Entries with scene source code
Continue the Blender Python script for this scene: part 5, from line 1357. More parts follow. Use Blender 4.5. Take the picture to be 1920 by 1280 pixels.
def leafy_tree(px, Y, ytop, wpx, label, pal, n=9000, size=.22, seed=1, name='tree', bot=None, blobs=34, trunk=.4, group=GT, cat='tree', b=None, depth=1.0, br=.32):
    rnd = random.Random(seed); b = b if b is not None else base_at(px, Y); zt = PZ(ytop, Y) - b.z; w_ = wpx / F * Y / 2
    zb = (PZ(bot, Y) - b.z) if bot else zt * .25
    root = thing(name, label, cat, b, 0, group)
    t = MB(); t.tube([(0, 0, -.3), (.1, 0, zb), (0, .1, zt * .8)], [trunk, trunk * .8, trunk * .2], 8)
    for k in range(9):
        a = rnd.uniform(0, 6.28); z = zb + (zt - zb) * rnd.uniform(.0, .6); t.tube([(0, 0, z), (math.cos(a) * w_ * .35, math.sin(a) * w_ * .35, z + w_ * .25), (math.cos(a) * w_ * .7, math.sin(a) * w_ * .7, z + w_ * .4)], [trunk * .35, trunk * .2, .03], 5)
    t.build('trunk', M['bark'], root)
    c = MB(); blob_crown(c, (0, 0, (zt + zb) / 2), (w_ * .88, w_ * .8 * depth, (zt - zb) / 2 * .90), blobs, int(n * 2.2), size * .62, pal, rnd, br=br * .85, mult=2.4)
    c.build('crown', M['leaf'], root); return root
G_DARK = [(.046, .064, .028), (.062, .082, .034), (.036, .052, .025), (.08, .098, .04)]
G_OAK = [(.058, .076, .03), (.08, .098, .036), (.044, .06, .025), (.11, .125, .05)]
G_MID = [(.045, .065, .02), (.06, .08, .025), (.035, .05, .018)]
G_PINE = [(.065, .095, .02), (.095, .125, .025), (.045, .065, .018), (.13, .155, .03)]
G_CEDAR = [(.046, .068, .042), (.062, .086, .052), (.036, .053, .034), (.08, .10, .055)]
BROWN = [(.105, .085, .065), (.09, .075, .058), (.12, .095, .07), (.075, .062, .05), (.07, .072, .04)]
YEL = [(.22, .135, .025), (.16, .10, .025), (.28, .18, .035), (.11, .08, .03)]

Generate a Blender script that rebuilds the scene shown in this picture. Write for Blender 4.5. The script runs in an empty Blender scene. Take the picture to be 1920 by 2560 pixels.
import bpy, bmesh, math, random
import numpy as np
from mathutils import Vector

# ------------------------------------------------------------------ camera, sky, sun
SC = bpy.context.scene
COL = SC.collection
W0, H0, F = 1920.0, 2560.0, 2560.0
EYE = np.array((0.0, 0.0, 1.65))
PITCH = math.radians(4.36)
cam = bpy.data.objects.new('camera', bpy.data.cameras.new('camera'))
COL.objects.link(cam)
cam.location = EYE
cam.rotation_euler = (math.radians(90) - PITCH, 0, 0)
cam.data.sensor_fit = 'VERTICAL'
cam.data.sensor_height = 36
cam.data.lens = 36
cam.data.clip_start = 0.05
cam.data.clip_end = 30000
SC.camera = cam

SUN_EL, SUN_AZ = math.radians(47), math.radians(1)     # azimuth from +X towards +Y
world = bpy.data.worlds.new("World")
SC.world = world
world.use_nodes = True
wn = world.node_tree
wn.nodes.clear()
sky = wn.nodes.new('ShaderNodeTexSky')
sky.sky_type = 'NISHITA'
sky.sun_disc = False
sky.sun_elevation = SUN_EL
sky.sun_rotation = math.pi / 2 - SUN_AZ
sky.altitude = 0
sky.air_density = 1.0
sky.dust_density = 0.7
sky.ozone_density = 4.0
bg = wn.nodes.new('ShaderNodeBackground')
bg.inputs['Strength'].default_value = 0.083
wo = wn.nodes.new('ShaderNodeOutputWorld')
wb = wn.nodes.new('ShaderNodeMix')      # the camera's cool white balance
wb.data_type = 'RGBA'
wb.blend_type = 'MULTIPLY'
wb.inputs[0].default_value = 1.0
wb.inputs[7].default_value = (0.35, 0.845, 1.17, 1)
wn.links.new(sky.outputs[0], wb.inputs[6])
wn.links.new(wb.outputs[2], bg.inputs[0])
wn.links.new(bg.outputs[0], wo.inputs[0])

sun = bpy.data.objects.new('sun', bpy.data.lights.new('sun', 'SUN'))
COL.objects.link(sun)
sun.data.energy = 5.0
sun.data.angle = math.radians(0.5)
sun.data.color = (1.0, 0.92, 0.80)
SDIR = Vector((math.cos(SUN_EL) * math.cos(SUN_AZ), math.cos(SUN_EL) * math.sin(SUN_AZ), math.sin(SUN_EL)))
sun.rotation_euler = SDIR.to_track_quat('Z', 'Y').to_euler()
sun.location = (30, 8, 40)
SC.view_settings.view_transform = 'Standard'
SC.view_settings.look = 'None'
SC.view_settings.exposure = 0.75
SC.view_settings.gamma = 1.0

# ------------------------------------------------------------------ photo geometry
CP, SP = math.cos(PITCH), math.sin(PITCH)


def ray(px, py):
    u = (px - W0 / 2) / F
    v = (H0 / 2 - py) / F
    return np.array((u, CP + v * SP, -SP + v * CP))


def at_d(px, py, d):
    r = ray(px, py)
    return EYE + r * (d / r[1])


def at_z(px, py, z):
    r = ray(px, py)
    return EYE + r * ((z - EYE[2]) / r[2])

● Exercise
Copy out the whole listing, exactly as written.

● Response for this exercise
Continue the Blender Python script for this scene: part 5, from line 1357. More parts follow. Use Blender 4.5. Take the picture to be 1920 by 1280 pixels.
def leafy_tree(px, Y, ytop, wpx, label, pal, n=9000, size=.22, seed=1, name='tree', bot=None, blobs=34, trunk=.4, group=GT, cat='tree', b=None, depth=1.0, br=.32):
    rnd = random.Random(seed); b = b if b is not None else base_at(px, Y); zt = PZ(ytop, Y) - b.z; w_ = wpx / F * Y / 2
    zb = (PZ(bot, Y) - b.z) if bot else zt * .25
    root = thing(name, label, cat, b, 0, group)
    t = MB(); t.tube([(0, 0, -.3), (.1, 0, zb), (0, .1, zt * .8)], [trunk, trunk * .8, trunk * .2], 8)
    for k in range(9):
        a = rnd.uniform(0, 6.28); z = zb + (zt - zb) * rnd.uniform(.0, .6); t.tube([(0, 0, z), (math.cos(a) * w_ * .35, math.sin(a) * w_ * .35, z + w_ * .25), (math.cos(a) * w_ * .7, math.sin(a) * w_ * .7, z + w_ * .4)], [trunk * .35, trunk * .2, .03], 5)
    t.build('trunk', M['bark'], root)
    c = MB(); blob_crown(c, (0, 0, (zt + zb) / 2), (w_ * .88, w_ * .8 * depth, (zt - zb) / 2 * .90), blobs, int(n * 2.2), size * .62, pal, rnd, br=br * .85, mult=2.4)
    c.build('crown', M['leaf'], root); return root
G_DARK = [(.046, .064, .028), (.062, .082, .034), (.036, .052, .025), (.08, .098, .04)]
G_OAK = [(.058, .076, .03), (.08, .098, .036), (.044, .06, .025), (.11, .125, .05)]
G_MID = [(.045, .065, .02), (.06, .08, .025), (.035, .05, .018)]
G_PINE = [(.065, .095, .02), (.095, .125, .025), (.045, .065, .018), (.13, .155, .03)]
G_CEDAR = [(.046, .068, .042), (.062, .086, .052), (.036, .053, .034), (.08, .10, .055)]
BROWN = [(.105, .085, .065), (.09, .075, .058), (.12, .095, .07), (.075, .062, .05), (.07, .072, .04)]
YEL = [(.22, .135, .025), (.16, .10, .025), (.28, .18, .035), (.11, .08, .03)]

Generate a Blender script that rebuilds the scene shown in this picture. Write for Blender 4.5. The script runs in an empty Blender scene. Take the picture to be 1920 by 2560 pixels.
import bpy, bmesh, math, random
import numpy as np
from mathutils import Vector

# ------------------------------------------------------------------ camera, sky, sun
SC = bpy.context.scene
COL = SC.collection
W0, H0, F = 1920.0, 2560.0, 2560.0
EYE = np.array((0.0, 0.0, 1.65))
PITCH = math.radians(4.36)
cam = bpy.data.objects.new('camera', bpy.data.cameras.new('camera'))
COL.objects.link(cam)
cam.location = EYE
cam.rotation_euler = (math.radians(90) - PITCH, 0, 0)
cam.data.sensor_fit = 'VERTICAL'
cam.data.sensor_height = 36
cam.data.lens = 36
cam.data.clip_start = 0.05
cam.data.clip_end = 30000
SC.camera = cam

SUN_EL, SUN_AZ = math.radians(47), math.radians(1)     # azimuth from +X towards +Y
world = bpy.data.worlds.new("World")
SC.world = world
world.use_nodes = True
wn = world.node_tree
wn.nodes.clear()
sky = wn.nodes.new('ShaderNodeTexSky')
sky.sky_type = 'NISHITA'
sky.sun_disc = False
sky.sun_elevation = SUN_EL
sky.sun_rotation = math.pi / 2 - SUN_AZ
sky.altitude = 0
sky.air_density = 1.0
sky.dust_density = 0.7
sky.ozone_density = 4.0
bg = wn.nodes.new('ShaderNodeBackground')
bg.inputs['Strength'].default_value = 0.083
wo = wn.nodes.new('ShaderNodeOutputWorld')
wb = wn.nodes.new('ShaderNodeMix')      # the camera's cool white balance
wb.data_type = 'RGBA'
wb.blend_type = 'MULTIPLY'
wb.inputs[0].default_value = 1.0
wb.inputs[7].default_value = (0.35, 0.845, 1.17, 1)
wn.links.new(sky.outputs[0], wb.inputs[6])
wn.links.new(wb.outputs[2], bg.inputs[0])
wn.links.new(bg.outputs[0], wo.inputs[0])

sun = bpy.data.objects.new('sun', bpy.data.lights.new('sun', 'SUN'))
COL.objects.link(sun)
sun.data.energy = 5.0
sun.data.angle = math.radians(0.5)
sun.data.color = (1.0, 0.92, 0.80)
SDIR = Vector((math.cos(SUN_EL) * math.cos(SUN_AZ), math.cos(SUN_EL) * math.sin(SUN_AZ), math.sin(SUN_EL)))
sun.rotation_euler = SDIR.to_track_quat('Z', 'Y').to_euler()
sun.location = (30, 8, 40)
SC.view_settings.view_transform = 'Standard'
SC.view_settings.look = 'None'
SC.view_settings.exposure = 0.75
SC.view_settings.gamma = 1.0

# ------------------------------------------------------------------ photo geometry
CP, SP = math.cos(PITCH), math.sin(PITCH)


def ray(px, py):
    u = (px - W0 / 2) / F
    v = (H0 / 2 - py) / F
    return np.array((u, CP + v * SP, -SP + v * CP))


def at_d(px, py, d):
    r = ray(px, py)
    return EYE + r * (d / r[1])


def at_z(px, py, z):
    r = ray(px, py)
    return EYE + r * ((z - EYE[2]) / r[2])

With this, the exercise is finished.